Jawbreaker (1999)

reviewed by
Tom Ripley


JAWBREAKER (1999)
Rating: 0.0/10
Stars a bunch of people who should fire their agents
Directed by committee, apparently

There's a scene early on in "Jawbreaker" where a character utters the unintentionally prophetic line, "That is *so* not funny". How right she was. This pathetic tale of three high-schoolers who accidentally kill their best friend in a birthday kidnapping prank gone horribly awry is never even remotely funny. Or fun.

Or original. Not content with the too-obvious "Heathers" heisting, the filmmakers proceed to lift freely from a staggering variety of sources, including "Carrie", "Bride of Frankenstein", "Blue Velvet", and even Shaw's Pygmalion, itself recently remade as "She's All That". "Jawbreaker" is a pastiche, and not even an enjoyable one. I find it extremely telling that the most engaging part of the film is the credit sequence, a jawbreaker factory montage inexplicably backed by Veruca Salt's "Volcano Girls"; serving as a blueprint for the rest of the film, the song has absolutely nothing to do with the footage we're watching. Just close your eyes and pretend you're listening to an alt-rock station; you won't be missing anything.

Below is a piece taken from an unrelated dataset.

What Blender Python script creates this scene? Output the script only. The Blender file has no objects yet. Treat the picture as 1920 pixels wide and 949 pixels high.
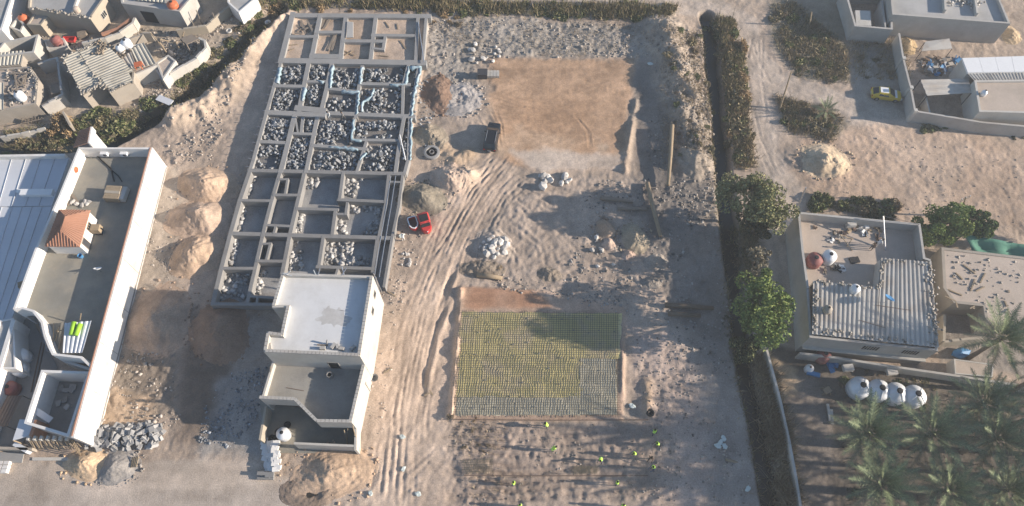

The blame for a mess this big has to be spread around among the principals. Rebecca Gayheart, following roles in "Scream 2" and "Urban Legend", should have known better than to take yet another role in yet another teen body count movie. Pam Grier has totally wasted any credibility she might have gotten from her role in Quentin Tarantino's "Jackie Brown". And Rose McGowan should just quit acting. She has no charisma, no presence, and no acting skills other than rolling her eyes and looking disaffected. McGowan manages to be upstaged by her real-life boyfriend, rocker Marilyn Manson, whose fifteen second role here is far more interesting than anything any of the "real" actors are doing. Manson, sans trademark makeup & contact lenses, and with an obviously fake moustache, looks eerily like Nicholas Cage; who woulda thunk it?

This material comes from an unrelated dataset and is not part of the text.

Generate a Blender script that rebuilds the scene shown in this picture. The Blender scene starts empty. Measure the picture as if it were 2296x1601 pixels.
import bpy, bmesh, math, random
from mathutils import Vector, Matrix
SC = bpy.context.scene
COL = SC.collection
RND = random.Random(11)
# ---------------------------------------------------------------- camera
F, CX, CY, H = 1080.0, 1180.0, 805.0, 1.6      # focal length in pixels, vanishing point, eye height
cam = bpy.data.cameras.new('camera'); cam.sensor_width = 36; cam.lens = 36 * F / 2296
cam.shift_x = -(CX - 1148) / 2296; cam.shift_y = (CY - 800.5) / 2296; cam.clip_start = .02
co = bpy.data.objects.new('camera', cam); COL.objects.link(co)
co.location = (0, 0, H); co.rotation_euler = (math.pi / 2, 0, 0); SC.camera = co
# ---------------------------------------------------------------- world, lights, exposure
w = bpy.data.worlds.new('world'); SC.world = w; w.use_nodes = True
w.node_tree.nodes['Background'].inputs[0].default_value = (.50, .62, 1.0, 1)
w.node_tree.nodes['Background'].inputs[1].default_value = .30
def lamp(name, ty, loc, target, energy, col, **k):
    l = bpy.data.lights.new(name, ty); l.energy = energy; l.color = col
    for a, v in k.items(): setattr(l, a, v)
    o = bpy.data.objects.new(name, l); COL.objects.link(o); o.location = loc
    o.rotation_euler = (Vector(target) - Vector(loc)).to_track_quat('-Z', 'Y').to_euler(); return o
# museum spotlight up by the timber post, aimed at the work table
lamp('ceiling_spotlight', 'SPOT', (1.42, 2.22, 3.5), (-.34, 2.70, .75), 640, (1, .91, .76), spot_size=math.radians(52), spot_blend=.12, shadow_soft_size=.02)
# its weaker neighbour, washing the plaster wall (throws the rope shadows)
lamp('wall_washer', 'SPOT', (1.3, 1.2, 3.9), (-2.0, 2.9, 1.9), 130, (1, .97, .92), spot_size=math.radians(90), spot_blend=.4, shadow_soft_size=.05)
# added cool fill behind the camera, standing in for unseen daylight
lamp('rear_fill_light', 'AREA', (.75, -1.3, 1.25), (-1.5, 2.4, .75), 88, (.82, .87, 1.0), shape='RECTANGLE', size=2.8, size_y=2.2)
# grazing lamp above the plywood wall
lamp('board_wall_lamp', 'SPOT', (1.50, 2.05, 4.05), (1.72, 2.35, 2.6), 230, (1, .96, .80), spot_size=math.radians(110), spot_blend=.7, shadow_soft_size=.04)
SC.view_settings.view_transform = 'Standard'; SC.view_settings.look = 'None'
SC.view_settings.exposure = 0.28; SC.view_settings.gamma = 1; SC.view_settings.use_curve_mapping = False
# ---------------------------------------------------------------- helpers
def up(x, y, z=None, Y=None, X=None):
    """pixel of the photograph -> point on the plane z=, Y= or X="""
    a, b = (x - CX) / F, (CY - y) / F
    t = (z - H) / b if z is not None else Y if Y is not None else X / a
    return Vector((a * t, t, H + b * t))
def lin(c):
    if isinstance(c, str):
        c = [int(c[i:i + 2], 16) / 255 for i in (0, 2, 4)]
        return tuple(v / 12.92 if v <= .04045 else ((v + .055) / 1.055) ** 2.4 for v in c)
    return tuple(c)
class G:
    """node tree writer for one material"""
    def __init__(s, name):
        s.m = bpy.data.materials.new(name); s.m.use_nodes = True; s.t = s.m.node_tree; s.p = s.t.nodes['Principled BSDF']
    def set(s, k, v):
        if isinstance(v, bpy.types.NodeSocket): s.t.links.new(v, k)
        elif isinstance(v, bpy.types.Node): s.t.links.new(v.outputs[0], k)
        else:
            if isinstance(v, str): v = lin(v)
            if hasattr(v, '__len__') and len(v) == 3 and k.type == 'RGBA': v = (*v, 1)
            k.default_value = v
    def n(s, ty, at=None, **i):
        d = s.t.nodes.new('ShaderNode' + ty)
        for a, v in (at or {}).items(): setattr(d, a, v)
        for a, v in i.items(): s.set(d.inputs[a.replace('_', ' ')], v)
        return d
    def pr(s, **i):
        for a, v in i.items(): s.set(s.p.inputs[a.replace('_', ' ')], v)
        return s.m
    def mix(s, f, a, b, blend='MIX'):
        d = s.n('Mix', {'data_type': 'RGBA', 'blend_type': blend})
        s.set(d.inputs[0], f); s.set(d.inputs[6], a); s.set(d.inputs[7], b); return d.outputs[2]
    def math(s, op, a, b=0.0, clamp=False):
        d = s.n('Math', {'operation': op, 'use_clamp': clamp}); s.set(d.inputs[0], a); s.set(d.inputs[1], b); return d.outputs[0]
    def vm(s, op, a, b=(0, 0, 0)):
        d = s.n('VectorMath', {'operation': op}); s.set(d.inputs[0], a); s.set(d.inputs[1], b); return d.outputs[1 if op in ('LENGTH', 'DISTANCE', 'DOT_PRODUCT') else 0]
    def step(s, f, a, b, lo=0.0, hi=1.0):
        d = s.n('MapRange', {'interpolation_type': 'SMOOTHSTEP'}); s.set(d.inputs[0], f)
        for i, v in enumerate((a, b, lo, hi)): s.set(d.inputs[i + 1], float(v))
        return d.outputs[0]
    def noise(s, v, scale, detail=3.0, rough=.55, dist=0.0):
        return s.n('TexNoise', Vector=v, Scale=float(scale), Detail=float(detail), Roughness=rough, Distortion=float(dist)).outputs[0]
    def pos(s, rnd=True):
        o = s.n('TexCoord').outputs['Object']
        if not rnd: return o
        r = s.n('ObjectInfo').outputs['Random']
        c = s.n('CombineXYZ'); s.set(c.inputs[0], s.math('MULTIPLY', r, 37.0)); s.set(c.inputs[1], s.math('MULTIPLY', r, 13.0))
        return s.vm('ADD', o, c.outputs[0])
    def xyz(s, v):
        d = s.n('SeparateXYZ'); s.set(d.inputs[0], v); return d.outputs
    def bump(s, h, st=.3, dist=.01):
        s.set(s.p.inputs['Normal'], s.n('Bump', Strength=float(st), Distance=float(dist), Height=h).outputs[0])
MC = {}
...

That crack about direction by committee wasn't merely a pithy sound-bite. Stylistically, thematically & narratively, "Jawbreaker" is all over the map, varying wildly in tone & content from scene to scene. Though credited solely to writer/director Darren Stein, one gets the feeling that no two scenes here were actually guided by the same hands. If Stein was indeed responsible for the whole of this atrocity, someone needs to get the man some drugs, pronto. Prozac, lithium, kava, ritalin, something, anything. He's quite obviously in desperate need of chemical help.

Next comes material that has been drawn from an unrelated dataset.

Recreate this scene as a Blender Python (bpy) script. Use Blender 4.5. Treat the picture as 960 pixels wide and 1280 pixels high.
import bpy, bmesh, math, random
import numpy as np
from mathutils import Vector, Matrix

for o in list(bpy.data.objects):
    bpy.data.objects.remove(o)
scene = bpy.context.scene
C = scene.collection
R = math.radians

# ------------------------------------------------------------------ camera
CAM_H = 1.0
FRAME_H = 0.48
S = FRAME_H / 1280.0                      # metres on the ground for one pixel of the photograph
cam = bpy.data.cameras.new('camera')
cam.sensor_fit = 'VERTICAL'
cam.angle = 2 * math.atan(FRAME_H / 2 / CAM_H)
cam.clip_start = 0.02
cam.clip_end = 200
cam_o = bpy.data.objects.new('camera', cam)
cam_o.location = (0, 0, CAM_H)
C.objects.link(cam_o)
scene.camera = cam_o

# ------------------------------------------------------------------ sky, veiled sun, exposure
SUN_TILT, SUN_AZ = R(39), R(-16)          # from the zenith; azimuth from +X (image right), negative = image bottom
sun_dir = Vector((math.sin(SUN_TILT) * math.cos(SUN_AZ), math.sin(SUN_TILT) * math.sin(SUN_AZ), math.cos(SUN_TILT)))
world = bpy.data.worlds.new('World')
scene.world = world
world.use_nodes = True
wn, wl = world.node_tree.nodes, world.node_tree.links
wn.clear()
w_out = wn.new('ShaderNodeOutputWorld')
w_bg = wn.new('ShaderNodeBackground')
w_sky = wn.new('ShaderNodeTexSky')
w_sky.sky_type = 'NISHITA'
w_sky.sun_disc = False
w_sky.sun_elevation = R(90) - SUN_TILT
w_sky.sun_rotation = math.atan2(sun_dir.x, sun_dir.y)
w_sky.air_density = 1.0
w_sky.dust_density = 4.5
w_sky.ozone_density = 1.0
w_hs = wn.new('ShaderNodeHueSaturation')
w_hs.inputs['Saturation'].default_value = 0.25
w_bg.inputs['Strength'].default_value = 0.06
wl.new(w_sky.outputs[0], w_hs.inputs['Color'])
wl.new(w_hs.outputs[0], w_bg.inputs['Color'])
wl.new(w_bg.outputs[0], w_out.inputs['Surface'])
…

"Jawbreaker" is a monumental waste of effort and resources, and quite likely one of the single worst films I've ever seen. To call "Jawbreaker" garbage would be to insult garbage. Bad flicks for the rest of the year are safe; I've already got my pick for worst film of '99.

"Jawbreaker" runs approximately 90 minutes, though it feels longer than "Titanic", and is rated R for language, sexual situations and graphic violence. Not recommended for kids, teens, or anyone else.